## SHORT EXERCISE
Type out the complete listing below word for word, without its pictures.

## DATA LINES
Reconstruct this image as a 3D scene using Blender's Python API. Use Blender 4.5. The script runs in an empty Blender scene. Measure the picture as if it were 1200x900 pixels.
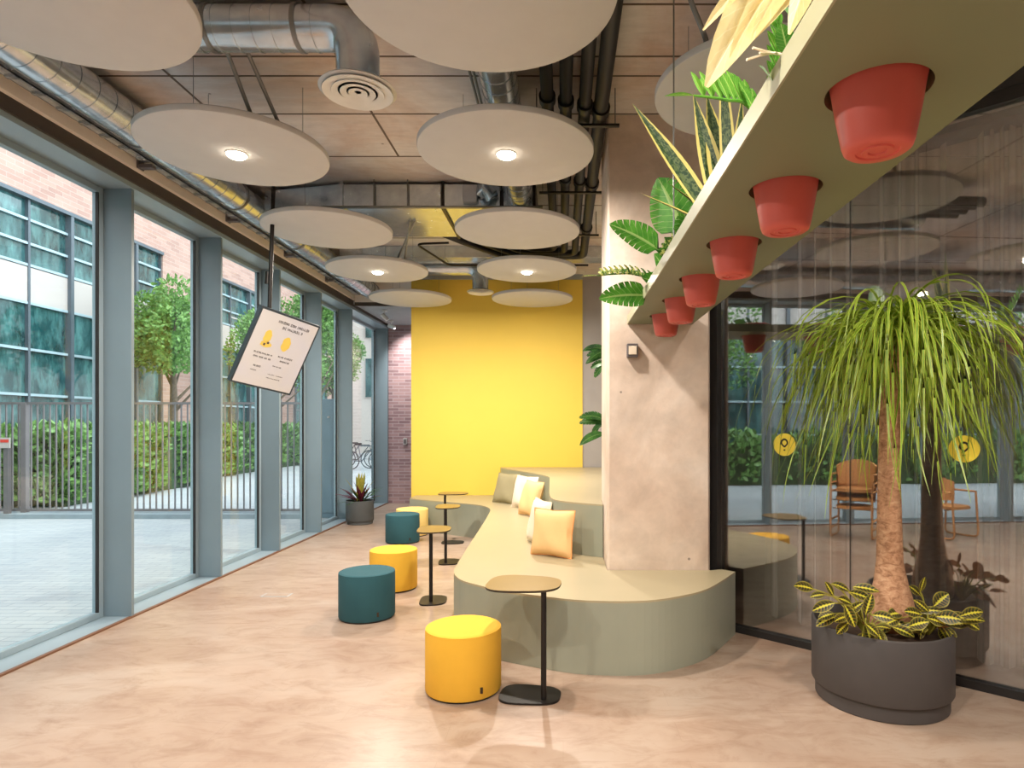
import bpy, bmesh, math, random
from mathutils import Vector, Matrix
PI = math.pi
rnd = random.Random(7)
scene = bpy.context.scene
col = scene.collection
V = Vector

# ------------------------------------------------------------------ materials
def srgb(r, g, b):
    f = lambda c: (c/255/12.92) if c/255 <= .04045 else ((c/255+.055)/1.055)**2.4
    return (f(r), f(g), f(b), 1)

class NT:
    def __init__(s, name):
        s.m = bpy.data.materials.new(name); s.m.use_nodes = True
        s.t = s.m.node_tree; s.t.nodes.clear()
        s.out = s.n('ShaderNodeOutputMaterial')
    def n(s, kind, **kw):
        nd = s.t.nodes.new(kind)
        for k, v in kw.items(): setattr(nd, k, v)
        return nd
    def link(s, a, b): s.t.links.new(a, b)
    def val(s, sock, v):
        if isinstance(v, bpy.types.NodeSocket): s.link(v, sock)
        else: sock.default_value = v
    def math(s, op, a, b=0.0, c=0.0, clamp=False):
        nd = s.n('ShaderNodeMath', operation=op, use_clamp=clamp)
        s.val(nd.inputs[0], a); s.val(nd.inputs[1], b); s.val(nd.inputs[2], c)
        return nd.outputs[0]
    def mix(s, f, a, b, blend='MIX'):
        nd = s.n('ShaderNodeMix', data_type='RGBA', blend_type=blend)
        s.val(nd.inputs[0], f); s.val(nd.inputs[6], a); s.val(nd.inputs[7], b)
        return nd.outputs[2]
    def coord(s, kind='Object', scale=(1, 1, 1), rot=(0, 0, 0)):
        tc = s.n('ShaderNodeTexCoord'); mp = s.n('ShaderNodeMapping')
        mp.inputs['Scale'].default_value = scale; mp.inputs['Rotation'].default_value = rot
        s.link(tc.outputs[kind], mp.inputs['Vector']); return mp.outputs[0]
    def world(s, scale=(1, 1, 1)):
        g = s.n('ShaderNodeNewGeometry'); mp = s.n('ShaderNodeMapping')
        mp.inputs['Scale'].default_value = scale
        s.link(g.outputs['Position'], mp.inputs['Vector']); return mp.outputs[0]
    def noise(s, vec, scale, detail=4, rough=.55, dist=0):
        nd = s.n('ShaderNodeTexNoise'); s.link(vec, nd.inputs['Vector'])
        nd.inputs['Scale'].default_value = scale; nd.inputs['Detail'].default_value = detail
        nd.inputs['Roughness'].default_value = rough; nd.inputs['Distortion'].default_value = dist
        return nd.outputs[0]
    def ramp(s, f, stops):
        nd = s.n('ShaderNodeValToRGB'); s.link(f, nd.inputs[0])
        e = nd.color_ramp.elements
        while len(e) < len(stops): e.new(.5)
        for el, (p, c) in zip(e, stops): el.position = p; el.color = c
        return nd.outputs[0]
    def bump(s, h, strength=.2, dist=.01):
        nd = s.n('ShaderNodeBump'); s.link(h, nd.inputs['Height'])
        nd.inputs['Strength'].default_value = strength; nd.inputs['Distance'].default_value = dist
        return nd.outputs[0]
    def bsdf(s, color, rough=.5, metal=0, normal=None, spec=None, emis=None, estr=0, trans=None, coat=None):
        p = s.n('ShaderNodeBsdfPrincipled')
        s.val(p.inputs['Base Color'], color); s.val(p.inputs['Roughness'], rough); s.val(p.inputs['Metallic'], metal)
        if normal is not None: s.link(normal, p.inputs['Normal'])
        if spec is not None: p.inputs['Specular IOR Level'].default_value = spec
        if emis is not None: s.val(p.inputs['Emission Color'], emis); p.inputs['Emission Strength'].default_value = estr
        if coat is not None: p.inputs['Coat Weight'].default_value = coat; p.inputs['Coat Roughness'].default_value = .15
        s.link(p.outputs[0], s.out.inputs[0]); return p

def simple(name, c, rough=.5, metal=0, var=.08, vs=6, bump=0, bs=60, spec=None, coat=None):
    m = NT(name); co = m.coord()
    f = m.noise(co, vs)
    d = tuple(x*(1-var) for x in c[:3])+(1,); l = tuple(min(1, x*(1+var)) for x in c[:3])+(1,)
    cc = m.ramp(f, [(.3, d), (.7, l)])
    nrm = m.bump(m.noise(co, bs, 2), bump, .004) if bump else None
    m.bsdf(cc, rough, metal, nrm, spec, coat=coat)
    return m.m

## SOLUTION
Reconstruct this image as a 3D scene using Blender's Python API. Use Blender 4.5. The script runs in an empty Blender scene. Measure the picture as if it were 1200x900 pixels.
import bpy, bmesh, math, random
from mathutils import Vector, Matrix
PI = math.pi
rnd = random.Random(7)
scene = bpy.context.scene
col = scene.collection
V = Vector

# ------------------------------------------------------------------ materials
def srgb(r, g, b):
    f = lambda c: (c/255/12.92) if c/255 <= .04045 else ((c/255+.055)/1.055)**2.4
    return (f(r), f(g), f(b), 1)

class NT:
    def __init__(s, name):
        s.m = bpy.data.materials.new(name); s.m.use_nodes = True
        s.t = s.m.node_tree; s.t.nodes.clear()
        s.out = s.n('ShaderNodeOutputMaterial')
    def n(s, kind, **kw):
        nd = s.t.nodes.new(kind)
        for k, v in kw.items(): setattr(nd, k, v)
        return nd
    def link(s, a, b): s.t.links.new(a, b)
    def val(s, sock, v):
        if isinstance(v, bpy.types.NodeSocket): s.link(v, sock)
        else: sock.default_value = v
    def math(s, op, a, b=0.0, c=0.0, clamp=False):
        nd = s.n('ShaderNodeMath', operation=op, use_clamp=clamp)
        s.val(nd.inputs[0], a); s.val(nd.inputs[1], b); s.val(nd.inputs[2], c)
        return nd.outputs[0]
    def mix(s, f, a, b, blend='MIX'):
        nd = s.n('ShaderNodeMix', data_type='RGBA', blend_type=blend)
        s.val(nd.inputs[0], f); s.val(nd.inputs[6], a); s.val(nd.inputs[7], b)
        return nd.outputs[2]
    def coord(s, kind='Object', scale=(1, 1, 1), rot=(0, 0, 0)):
        tc = s.n('ShaderNodeTexCoord'); mp = s.n('ShaderNodeMapping')
        mp.inputs['Scale'].default_value = scale; mp.inputs['Rotation'].default_value = rot
        s.link(tc.outputs[kind], mp.inputs['Vector']); return mp.outputs[0]
    def world(s, scale=(1, 1, 1)):
        g = s.n('ShaderNodeNewGeometry'); mp = s.n('ShaderNodeMapping')
        mp.inputs['Scale'].default_value = scale
        s.link(g.outputs['Position'], mp.inputs['Vector']); return mp.outputs[0]
    def noise(s, vec, scale, detail=4, rough=.55, dist=0):
        nd = s.n('ShaderNodeTexNoise'); s.link(vec, nd.inputs['Vector'])
        nd.inputs['Scale'].default_value = scale; nd.inputs['Detail'].default_value = detail
        nd.inputs['Roughness'].default_value = rough; nd.inputs['Distortion'].default_value = dist
        return nd.outputs[0]
    def ramp(s, f, stops):
        nd = s.n('ShaderNodeValToRGB'); s.link(f, nd.inputs[0])
        e = nd.color_ramp.elements
        while len(e) < len(stops): e.new(.5)
        for el, (p, c) in zip(e, stops): el.position = p; el.color = c
        return nd.outputs[0]
    def bump(s, h, strength=.2, dist=.01):
        nd = s.n('ShaderNodeBump'); s.link(h, nd.inputs['Height'])
        nd.inputs['Strength'].default_value = strength; nd.inputs['Distance'].default_value = dist
        return nd.outputs[0]
    def bsdf(s, color, rough=.5, metal=0, normal=None, spec=None, emis=None, estr=0, trans=None, coat=None):
        p = s.n('ShaderNodeBsdfPrincipled')
        s.val(p.inputs['Base Color'], color); s.val(p.inputs['Roughness'], rough); s.val(p.inputs['Metallic'], metal)
        if normal is not None: s.link(normal, p.inputs['Normal'])
        if spec is not None: p.inputs['Specular IOR Level'].default_value = spec
        if emis is not None: s.val(p.inputs['Emission Color'], emis); p.inputs['Emission Strength'].default_value = estr
        if coat is not None: p.inputs['Coat Weight'].default_value = coat; p.inputs['Coat Roughness'].default_value = .15
        s.link(p.outputs[0], s.out.inputs[0]); return p

def simple(name, c, rough=.5, metal=0, var=.08, vs=6, bump=0, bs=60, spec=None, coat=None):
    m = NT(name); co = m.coord()
    f = m.noise(co, vs)
    d = tuple(x*(1-var) for x in c[:3])+(1,); l = tuple(min(1, x*(1+var)) for x in c[:3])+(1,)
    cc = m.ramp(f, [(.3, d), (.7, l)])
    nrm = m.bump(m.noise(co, bs, 2), bump, .004) if bump else None
    m.bsdf(cc, rough, metal, nrm, spec, coat=coat)
    return m.m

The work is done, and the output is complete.